BP to sell Forties Pipeline assets

BP has agreed to sell its Forties Pipeline System (FPS) business to INEOS in a US$250 million deal, to focus on its major offshore interests west of Shetland and in the Central North Sea.

Image from BP.

Subject to partner, regulatory and other third party approvals, operatorship of the FPS assets and business will transfer on completion from BP to INEOS. The sale will not affect BP’s existing rights to capacity in FPS. Under the terms of the agreement INEOS will pay BP a consideration of up to US$250 million for the business, comprising a cash payment of $125 million on completion and an earn-out arrangement over seven years that totals up to $125 million.

The FPS system primarily comprises a 169km (105mi), 36in pipeline from the unmanned offshore Forties Unity platform to the onshore terminal at Cruden Bay. From there a 36in onshore pipeline transports the oil 209km (130mi) south to the Kinneil facilities, adjacent to the Grangemouth refinery and chemical plant, where it is processed and stabilized before output is sent either for export via the Dalmeny terminal and Hound Point loading jetty or on to Grangemouth.

The deal includes the FPS business, including existing customer contracts, and assets including: FPS equipment on Apache’s Forties Charlie platform; Forties Unity platform; BP’s interest in the GAEL N (54.3%), and GAEL S (30.5%) pipelines; 36in Forties sea-line; Redundant 32in sea-line; St Fergus-to-Cruden Bay natural gas liquids line; Cruden Bay terminal; 36in Cruden Bay-to-Kinneil land-line; Netherley, Brechin and Balbeggie pumping stations; Kinneil terminal; LPG storage and export at Grangemouth and Grangemouth docks; Kinneil-to-Dalmeny pipelines; Dalmeny tank farm and pipelines to Hound Point; and Hound Point jetties.

The gross assets that are the subject of this transaction amounted to $816 million as at 31 December 2016. For the year ended 31 December 2016, a loss of $169 million arose in relation to these assets.As part of the agreement, INEOS will also assume all decommissioning liabilities.

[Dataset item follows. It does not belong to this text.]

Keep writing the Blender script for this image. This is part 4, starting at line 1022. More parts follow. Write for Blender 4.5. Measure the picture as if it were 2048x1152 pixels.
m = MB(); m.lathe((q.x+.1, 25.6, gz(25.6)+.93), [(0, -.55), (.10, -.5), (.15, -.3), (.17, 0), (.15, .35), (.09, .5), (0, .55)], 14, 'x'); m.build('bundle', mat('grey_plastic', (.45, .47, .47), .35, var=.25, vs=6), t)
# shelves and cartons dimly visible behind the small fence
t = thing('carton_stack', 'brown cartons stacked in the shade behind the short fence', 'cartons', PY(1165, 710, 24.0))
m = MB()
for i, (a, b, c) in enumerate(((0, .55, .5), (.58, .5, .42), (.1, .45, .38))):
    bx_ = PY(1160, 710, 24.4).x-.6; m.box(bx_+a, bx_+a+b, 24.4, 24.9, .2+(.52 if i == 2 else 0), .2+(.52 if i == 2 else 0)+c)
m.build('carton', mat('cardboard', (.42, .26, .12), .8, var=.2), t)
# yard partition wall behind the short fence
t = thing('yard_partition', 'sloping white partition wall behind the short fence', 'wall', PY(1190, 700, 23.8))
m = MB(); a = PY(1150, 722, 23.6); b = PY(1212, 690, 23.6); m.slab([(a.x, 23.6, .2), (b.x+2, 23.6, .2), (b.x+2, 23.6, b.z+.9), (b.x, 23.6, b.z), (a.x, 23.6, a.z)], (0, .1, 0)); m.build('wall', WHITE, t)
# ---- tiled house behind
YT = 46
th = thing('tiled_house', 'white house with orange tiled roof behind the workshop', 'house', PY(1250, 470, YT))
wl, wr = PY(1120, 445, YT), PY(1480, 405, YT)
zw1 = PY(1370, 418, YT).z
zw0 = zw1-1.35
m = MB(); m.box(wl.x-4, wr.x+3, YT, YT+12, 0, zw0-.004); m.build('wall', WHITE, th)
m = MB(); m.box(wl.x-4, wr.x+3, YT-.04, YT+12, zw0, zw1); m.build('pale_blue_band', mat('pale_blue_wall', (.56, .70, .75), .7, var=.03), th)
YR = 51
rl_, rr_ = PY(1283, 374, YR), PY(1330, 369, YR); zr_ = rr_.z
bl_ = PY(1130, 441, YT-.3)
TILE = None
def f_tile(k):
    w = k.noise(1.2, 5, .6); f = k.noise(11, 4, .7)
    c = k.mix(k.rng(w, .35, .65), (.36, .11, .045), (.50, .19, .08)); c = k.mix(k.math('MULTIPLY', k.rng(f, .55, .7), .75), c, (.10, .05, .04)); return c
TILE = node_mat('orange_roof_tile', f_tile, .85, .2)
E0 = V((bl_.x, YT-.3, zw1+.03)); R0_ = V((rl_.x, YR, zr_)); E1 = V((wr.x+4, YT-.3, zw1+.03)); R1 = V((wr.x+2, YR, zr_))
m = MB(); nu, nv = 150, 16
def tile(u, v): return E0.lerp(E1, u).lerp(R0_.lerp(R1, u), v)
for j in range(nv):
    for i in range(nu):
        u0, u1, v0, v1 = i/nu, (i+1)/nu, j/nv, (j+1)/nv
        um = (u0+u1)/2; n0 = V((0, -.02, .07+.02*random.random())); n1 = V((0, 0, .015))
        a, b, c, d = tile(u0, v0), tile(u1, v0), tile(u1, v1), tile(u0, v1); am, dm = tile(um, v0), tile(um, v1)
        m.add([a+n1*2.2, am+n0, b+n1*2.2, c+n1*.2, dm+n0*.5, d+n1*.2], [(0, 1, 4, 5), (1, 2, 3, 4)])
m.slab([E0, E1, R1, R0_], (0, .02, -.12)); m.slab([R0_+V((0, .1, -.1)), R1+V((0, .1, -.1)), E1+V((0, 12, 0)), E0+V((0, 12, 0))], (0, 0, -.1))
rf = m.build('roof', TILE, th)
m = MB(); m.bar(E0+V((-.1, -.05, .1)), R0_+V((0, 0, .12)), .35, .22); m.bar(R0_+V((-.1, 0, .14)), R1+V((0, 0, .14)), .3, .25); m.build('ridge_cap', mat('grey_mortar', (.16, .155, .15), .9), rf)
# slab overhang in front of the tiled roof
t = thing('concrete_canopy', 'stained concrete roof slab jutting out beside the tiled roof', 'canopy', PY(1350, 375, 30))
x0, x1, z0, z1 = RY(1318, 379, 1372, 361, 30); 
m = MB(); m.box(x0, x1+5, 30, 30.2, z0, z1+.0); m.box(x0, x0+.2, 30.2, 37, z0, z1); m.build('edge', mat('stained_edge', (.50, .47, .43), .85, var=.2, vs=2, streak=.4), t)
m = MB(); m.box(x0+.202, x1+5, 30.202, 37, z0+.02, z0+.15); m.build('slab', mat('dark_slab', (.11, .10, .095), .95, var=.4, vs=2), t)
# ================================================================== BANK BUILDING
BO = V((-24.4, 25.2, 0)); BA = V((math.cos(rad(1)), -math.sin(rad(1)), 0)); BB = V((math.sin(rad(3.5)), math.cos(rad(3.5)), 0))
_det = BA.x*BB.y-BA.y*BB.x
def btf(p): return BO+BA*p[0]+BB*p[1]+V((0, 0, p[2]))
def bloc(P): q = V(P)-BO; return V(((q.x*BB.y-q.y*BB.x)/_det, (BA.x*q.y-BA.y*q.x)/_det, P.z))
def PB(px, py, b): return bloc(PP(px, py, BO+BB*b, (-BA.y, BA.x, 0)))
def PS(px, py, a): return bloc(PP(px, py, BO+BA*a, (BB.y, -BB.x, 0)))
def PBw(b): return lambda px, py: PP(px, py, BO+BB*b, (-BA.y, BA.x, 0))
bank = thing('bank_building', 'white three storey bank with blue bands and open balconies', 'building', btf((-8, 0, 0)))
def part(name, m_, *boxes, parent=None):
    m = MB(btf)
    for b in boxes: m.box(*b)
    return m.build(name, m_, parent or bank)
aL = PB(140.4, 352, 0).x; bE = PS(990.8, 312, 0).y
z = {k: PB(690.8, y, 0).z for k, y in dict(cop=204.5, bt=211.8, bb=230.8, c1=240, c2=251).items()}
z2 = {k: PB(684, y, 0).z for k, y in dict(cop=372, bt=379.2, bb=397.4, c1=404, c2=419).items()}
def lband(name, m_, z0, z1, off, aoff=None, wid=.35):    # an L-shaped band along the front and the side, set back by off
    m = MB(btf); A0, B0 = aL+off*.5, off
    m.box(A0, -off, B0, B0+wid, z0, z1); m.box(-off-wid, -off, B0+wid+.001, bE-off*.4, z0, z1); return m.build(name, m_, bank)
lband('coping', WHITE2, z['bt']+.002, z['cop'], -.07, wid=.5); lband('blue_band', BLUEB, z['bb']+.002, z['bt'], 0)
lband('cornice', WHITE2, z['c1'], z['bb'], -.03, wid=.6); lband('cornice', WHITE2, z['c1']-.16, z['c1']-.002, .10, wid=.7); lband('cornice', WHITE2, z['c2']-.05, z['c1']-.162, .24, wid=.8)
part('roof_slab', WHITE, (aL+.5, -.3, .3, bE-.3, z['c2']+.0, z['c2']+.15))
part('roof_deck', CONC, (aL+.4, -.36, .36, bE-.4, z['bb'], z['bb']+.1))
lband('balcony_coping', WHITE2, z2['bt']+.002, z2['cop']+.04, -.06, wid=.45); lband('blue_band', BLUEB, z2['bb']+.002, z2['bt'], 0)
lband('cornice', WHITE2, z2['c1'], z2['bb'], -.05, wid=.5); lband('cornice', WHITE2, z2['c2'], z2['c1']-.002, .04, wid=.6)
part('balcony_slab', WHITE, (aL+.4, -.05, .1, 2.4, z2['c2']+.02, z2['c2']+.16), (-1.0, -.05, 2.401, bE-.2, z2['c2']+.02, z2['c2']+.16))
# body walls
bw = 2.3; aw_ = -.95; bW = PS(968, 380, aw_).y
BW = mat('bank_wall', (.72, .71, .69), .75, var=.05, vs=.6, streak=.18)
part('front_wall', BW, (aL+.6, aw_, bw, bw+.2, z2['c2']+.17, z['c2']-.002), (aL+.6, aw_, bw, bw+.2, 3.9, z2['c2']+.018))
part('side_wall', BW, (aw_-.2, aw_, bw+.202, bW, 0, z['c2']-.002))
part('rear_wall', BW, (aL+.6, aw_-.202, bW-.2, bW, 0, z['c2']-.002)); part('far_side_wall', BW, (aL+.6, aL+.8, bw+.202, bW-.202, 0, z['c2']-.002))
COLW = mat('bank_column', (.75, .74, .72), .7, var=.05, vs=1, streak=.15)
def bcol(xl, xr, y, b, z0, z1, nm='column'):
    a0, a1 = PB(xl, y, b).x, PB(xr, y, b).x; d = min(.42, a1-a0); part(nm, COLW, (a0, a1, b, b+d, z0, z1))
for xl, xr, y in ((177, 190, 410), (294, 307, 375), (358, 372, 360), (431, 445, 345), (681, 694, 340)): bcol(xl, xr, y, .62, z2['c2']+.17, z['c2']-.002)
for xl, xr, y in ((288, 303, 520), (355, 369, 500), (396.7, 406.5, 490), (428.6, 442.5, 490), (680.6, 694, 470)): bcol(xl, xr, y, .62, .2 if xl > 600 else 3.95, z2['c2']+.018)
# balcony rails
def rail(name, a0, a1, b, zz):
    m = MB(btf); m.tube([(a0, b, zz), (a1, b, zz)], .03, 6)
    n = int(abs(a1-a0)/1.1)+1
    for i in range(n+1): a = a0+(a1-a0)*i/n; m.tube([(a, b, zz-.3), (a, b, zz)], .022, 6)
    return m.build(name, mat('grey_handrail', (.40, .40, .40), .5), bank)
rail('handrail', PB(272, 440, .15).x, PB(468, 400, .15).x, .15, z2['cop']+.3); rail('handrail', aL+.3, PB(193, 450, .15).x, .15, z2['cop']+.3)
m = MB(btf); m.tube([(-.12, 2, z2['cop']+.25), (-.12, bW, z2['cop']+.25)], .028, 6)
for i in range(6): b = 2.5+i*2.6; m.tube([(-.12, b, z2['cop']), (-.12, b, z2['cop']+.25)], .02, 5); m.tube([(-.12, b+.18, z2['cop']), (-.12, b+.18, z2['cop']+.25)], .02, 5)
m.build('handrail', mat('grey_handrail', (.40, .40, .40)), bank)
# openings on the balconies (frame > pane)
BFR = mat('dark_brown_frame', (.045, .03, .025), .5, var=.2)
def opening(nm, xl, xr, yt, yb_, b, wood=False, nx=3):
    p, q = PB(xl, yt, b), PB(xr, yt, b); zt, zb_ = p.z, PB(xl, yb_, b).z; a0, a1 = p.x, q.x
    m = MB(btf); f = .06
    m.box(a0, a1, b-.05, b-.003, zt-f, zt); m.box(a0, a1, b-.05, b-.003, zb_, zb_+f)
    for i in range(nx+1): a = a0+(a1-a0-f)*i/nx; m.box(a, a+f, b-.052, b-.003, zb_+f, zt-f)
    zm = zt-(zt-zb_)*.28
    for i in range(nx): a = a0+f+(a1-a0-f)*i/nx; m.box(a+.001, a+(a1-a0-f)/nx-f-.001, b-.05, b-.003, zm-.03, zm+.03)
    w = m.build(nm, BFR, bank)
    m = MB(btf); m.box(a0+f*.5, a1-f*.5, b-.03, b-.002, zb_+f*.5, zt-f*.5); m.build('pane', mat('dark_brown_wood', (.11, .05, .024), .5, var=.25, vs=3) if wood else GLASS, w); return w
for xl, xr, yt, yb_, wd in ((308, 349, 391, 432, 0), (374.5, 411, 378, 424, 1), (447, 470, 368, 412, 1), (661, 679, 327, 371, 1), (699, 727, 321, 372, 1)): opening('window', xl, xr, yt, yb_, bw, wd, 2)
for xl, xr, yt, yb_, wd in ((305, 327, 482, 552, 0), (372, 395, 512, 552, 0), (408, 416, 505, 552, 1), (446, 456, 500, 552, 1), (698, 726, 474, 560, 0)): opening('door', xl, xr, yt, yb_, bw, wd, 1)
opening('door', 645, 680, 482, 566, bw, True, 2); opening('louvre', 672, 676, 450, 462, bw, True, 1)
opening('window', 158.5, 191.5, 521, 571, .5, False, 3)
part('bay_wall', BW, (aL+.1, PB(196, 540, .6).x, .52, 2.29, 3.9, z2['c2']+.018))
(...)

“BP is returning to growth in the North Sea as we bring important new projects, including the Quad 204 redevelopment and Clair Ridge, into production and increase new exploration. While the Forties pipeline had great significance in BP’s history, our business here is now centered around our major offshore interests west of Shetland and in the Central North Sea,” says BP group chief executive Bob Dudley. “The pipeline has long been an important feedstock supplier to INEOS at Grangemouth. We believe that through also owning FPS, INEOS will be able to realise greater integration benefits and help secure a competitive long-term future for this important piece of UK oil and gas infrastructure.”

Built, owned and operated by BP, the Forties pipeline was opened in 1975 to transport oil from the Forties field, the UK’s first major offshore oil field. Today FPS carries liquids production from some 85 fields in the Central and Northern North Sea and several Norwegian fields on behalf of around 40 companies. The system has a capacity of 575,000 b/d. BP sold its interests in the Forties field to Apache in 2003 and sold the Grangemouth refinery and chemical plants to INEOS in 2005.

“The North Sea continues to present new opportunities for INEOS. The Forties Pipeline System is a UK strategic asset and was originally designed to work together to feed the Grangemouth refinery and petrochemical facilities. We have a strong track record of acquiring non-core assets improving their efficiency and reliability, securing long term employment and investment. I am delighted that we can now bring this integrated system back under single ownership in INEOS,” says INEOS Chairman and CEO Jim Ratcliffe.

“This allows us to further focus our North Sea business around our core offshore assets - bringing new fields into production, redeveloping and renewing existing producing facilities and acquiring and exploring new acreage and interests through licence rounds and farm-ins,” says Mark Thomas, BP North Sea regional president. “As with our recent agreement with EnQuest, we believe this is a good example of having the ‘right assets’ in the ‘right hands,’ offering new opportunities for the assets and benefitting the UKCS, in the spirit of the government’s aim of maximizing economic recovery of the UK’s oil and gas resources.”

FPS is expected to transition to INEOS as a fully operational entity with those staff who operate and support the various elements of the business expected to transfer with the business. Their contractual terms and conditions are protected under UK Transfer of Undertakings (Protection of Employment) regulations (TUPE).

Around 300 BP staff are currently associated with operating and supporting the FPS business at Kinneil, Falkirk, Dalmeny, Aberdeen and offshore. BP will now begin consultation with in-scope staff for both the unionized and non-unionized populations.

Subject to the receipt of regulatory and other third party approvals, BP aims to complete the sale and transfer of operatorship during 2017.